Per la raccolta dei funghi, il micologo suggerisce alcuni trucchi: «Bisogna sempre vestirsi a strati e non come un militare e poi con abbigliamento colorato, per essere subito riconoscibili (nel bosco ci si può perdere), e avere sempre il cellulare carico per qualsiasi evenienza. Mai andare nelle ore notturne per non fare incontri sgraditi con animali selvatici che si vanno a disturbare e munirsi di un contenitore rigido aerato per il raccolto, ad esempio un cesto in vimini che non serve per solo per il rilascio di spore ma per mantenere integro il prodotto».
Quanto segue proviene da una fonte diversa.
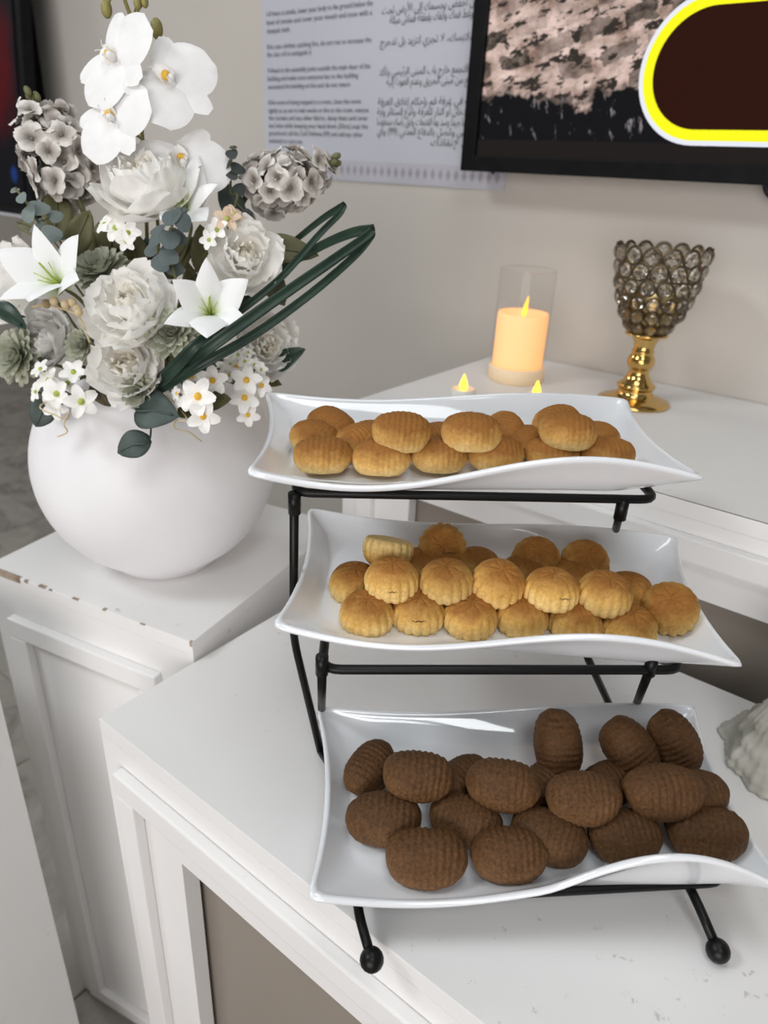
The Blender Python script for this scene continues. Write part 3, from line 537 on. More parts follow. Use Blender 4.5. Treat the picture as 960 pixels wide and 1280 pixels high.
FORMS = {  # isolated, final, initial, medial presentation forms
 'ا': (0xFE8D, 0xFE8E), 'أ': (0xFE83, 0xFE84), 'إ': (0xFE87, 0xFE88), 'آ': (0xFE81, 0xFE82), 'ب': (0xFE8F, 0xFE90, 0xFE91, 0xFE92), 'ة': (0xFE93, 0xFE94),
 'ت': (0xFE95, 0xFE96, 0xFE97, 0xFE98), 'ث': (0xFE99, 0xFE9A, 0xFE9B, 0xFE9C), 'ج': (0xFE9D, 0xFE9E, 0xFE9F, 0xFEA0), 'ح': (0xFEA1, 0xFEA2, 0xFEA3, 0xFEA4),
 'خ': (0xFEA5, 0xFEA6, 0xFEA7, 0xFEA8), 'د': (0xFEA9, 0xFEAA), 'ذ': (0xFEAB, 0xFEAC), 'ر': (0xFEAD, 0xFEAE), 'ز': (0xFEAF, 0xFEB0), 'س': (0xFEB1, 0xFEB2, 0xFEB3, 0xFEB4),
 'ش': (0xFEB5, 0xFEB6, 0xFEB7, 0xFEB8), 'ص': (0xFEB9, 0xFEBA, 0xFEBB, 0xFEBC), 'ض': (0xFEBD, 0xFEBE, 0xFEBF, 0xFEC0), 'ط': (0xFEC1, 0xFEC2, 0xFEC3, 0xFEC4),
 'ع': (0xFEC9, 0xFECA, 0xFECB, 0xFECC), 'غ': (0xFECD, 0xFECE, 0xFECF, 0xFED0), 'ف': (0xFED1, 0xFED2, 0xFED3, 0xFED4), 'ق': (0xFED5, 0xFED6, 0xFED7, 0xFED8),
 'ك': (0xFED9, 0xFEDA, 0xFEDB, 0xFEDC), 'ل': (0xFEDD, 0xFEDE, 0xFEDF, 0xFEE0), 'م': (0xFEE1, 0xFEE2, 0xFEE3, 0xFEE4), 'ن': (0xFEE5, 0xFEE6, 0xFEE7, 0xFEE8),
 'ه': (0xFEE9, 0xFEEA, 0xFEEB, 0xFEEC), 'و': (0xFEED, 0xFEEE), 'ى': (0xFEEF, 0xFEF0), 'ي': (0xFEF1, 0xFEF2, 0xFEF3, 0xFEF4), 'ئ': (0xFE89, 0xFE8A, 0xFE8B, 0xFE8C)}
LAMALEF = {'ا': (0xFEFB, 0xFEFC), 'أ': (0xFEF7, 0xFEF8), 'إ': (0xFEF9, 0xFEFA)}
def shape_arabic(s):
    out = []; i = 0; prev = False
    while i < len(s):
        ch = s[i]
        if ch == 'ل' and i + 1 < len(s) and s[i + 1] in LAMALEF:
            out.append(chr(LAMALEF[s[i + 1]][1 if prev else 0])); prev = False; i += 2; continue
        if ch in FORMS:
            f = FORMS[ch]; nxt = len(f) == 4 and i + 1 < len(s) and s[i + 1] in FORMS
            out.append(chr(f[3] if prev and nxt else f[1] if prev else f[2] if nxt else f[0])); prev = nxt
        else:
            out.append(ch); prev = False
        i += 1
    v = ''.join(reversed(out))
    return v.replace('99', '99').replace('(', '\0').replace(')', '(').replace('\0', ')')
def text_mesh(body, size=1.0):
    c = bpy.data.curves.new('text', 'FONT'); c.body = body; c.size = size; c.resolution_u = 2; c.offset = .0
    o = bpy.data.objects.new('text', c); col.objects.link(o)
    dg = bpy.context.evaluated_depsgraph_get(); m = bpy.data.meshes.new_from_object(o.evaluated_get(dg))
    bpy.data.objects.remove(o); bpy.data.curves.remove(c)
    xs = [v.co.x for v in m.vertices]
    return m, min(xs), max(xs)
def text_line(x0, x1, z, body, hgt, arabic=False, full=None):
    m, a, b = text_mesh(shape_arabic(body) if arabic else body)
    sx = (x1 - x0) / (b - a)
    for v in m.vertices:
        v.co = ((v.co.x - a) * sx + x0 - notice.location.x, -.0042, (v.co.y - .3) * hgt + z - notice.location.z)
    obj('text_line', m, MAT['ink'], notice)
for x0, x1, z, t in ENGLISH: text_line(x0, x1, z, t, .0128)
for x0, x1, z, t in ARABIC: text_line(x0, x1, z, t, .0170, True)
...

Le specie di funghi commestibili conosciute in Italia sono circa 5mila, nascono spontaneamente ma alcune tipologie possono essere coltivate come champignon, geloni e piopparelli, cardoncelli. La differenza tra coltivati e spontanei risiede innanzitutto nella reperibilità: «Quelli spontanei non sono reperibili tutto l’anno, e sono più spinti dal punto di vista olfattivo», spiega Oppicelli.
Falsi miti sui funghi
Esiste una serie di miti (falsi) sui funghi, innanzitutto su quelli velenosi: «Sono fondamentali per l’ecosistema animale, infatti gli animali come ghiri, tassi, caprioli possono consumarli, rispetto all’uomo hanno una sensibilità diversa e non riportano delle conseguenze all’organismo», dice Oppicelli. L’altro mito che il micologo sfata riguarda la cottura dei funghi per capire se sono velenosi oppure no: si narra spesso che aggiungere uno spicchio d’aglio in cottura o un cucchiaio di argento possa aiutare a capire se il fungo è velenoso o meno: lo si capisce dall’aglio che diventa nero o dal cucchiaio che si ossida, l’esperto chiarisce: «Non è così, ovviamente, se l’aglio diventa nero è perché la temperatura è troppo alta e forse si sta bruciando?».
La luna influenza la crescita dei funghi: «Altro falso mito», spiega il micologo, «A livello scientifico non esiste fattore che dimostri che la luna influenzi crescita». E sulla crescita demitizza anche un’altra diceria: «Alcuni sostengono che il fungo se toccato da piccolo, poi non cresce più: falso. Se vengono lasciati nel loro ambiente crescono eccome!».